Required by colleges or for blind people, but not for use by persons who are carrying on transmission work themselves. These self-instructors are completely excluded from the scope of the concession. A large number of people in the country are interested, and have always been interested, in wireless transmission. These are the people who are definitely and permanently taxed under the Minister's proposals.

So far as there are parts here subject to duty, it is the intention that those parts will be manufactured or assembled here and available for sale through the manufacturing and assembling firms.

But the transmitting people are not catered for there.

The duty applies only to the apparatus set out in the schedules to the Order. There may be other apparatus used for wireless transmission and not listed and, therefore, not subject to duty at all.

In the event of television being adopted in the near future, is the Minister satisfied that these Irish firms would be able to manufacture suitable sets?

Television is not practicable here until there is a television station. We in this country would not receive television broadcasts from other countries. As I understand it, the pictures televised travel in a straight line and the receiving set can operate only within a limited range of the transmitting station. Therefore, there cannot be television here until a television station has been erected; and long before that occurs we can consider what is necessary in that connection.

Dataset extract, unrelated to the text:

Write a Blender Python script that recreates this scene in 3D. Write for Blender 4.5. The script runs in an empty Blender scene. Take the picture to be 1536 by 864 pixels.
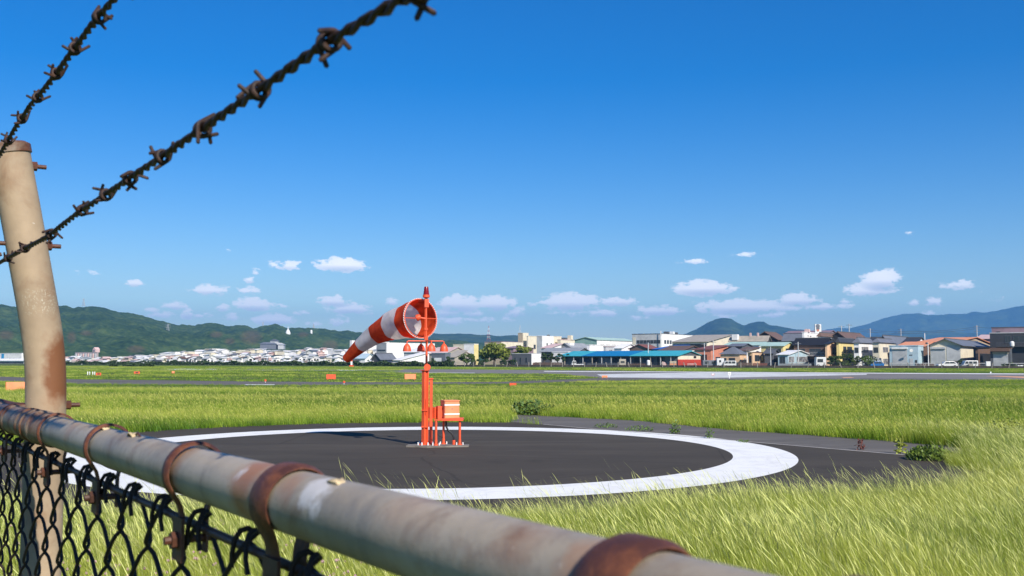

Is the Second Stage agreed to?

No, I want to vote against it.

Question put and declared carried.

When is it proposed to take the Committee Stage?

It is a one-stage Bill.

I suggest that it be taken to-morrow as the first business.

Very good, if the Dáil must meet to-morrow to discuss the Ministers and Secretaries Bill.

If the Minister wishes, the remaining stages may be taken now.

Bill passed through Committee without amendment, received for final consideration and passed.

This Bill has been certified by the Ceann Comhairle to be a Money Bill, under Article 22 of the Constitution.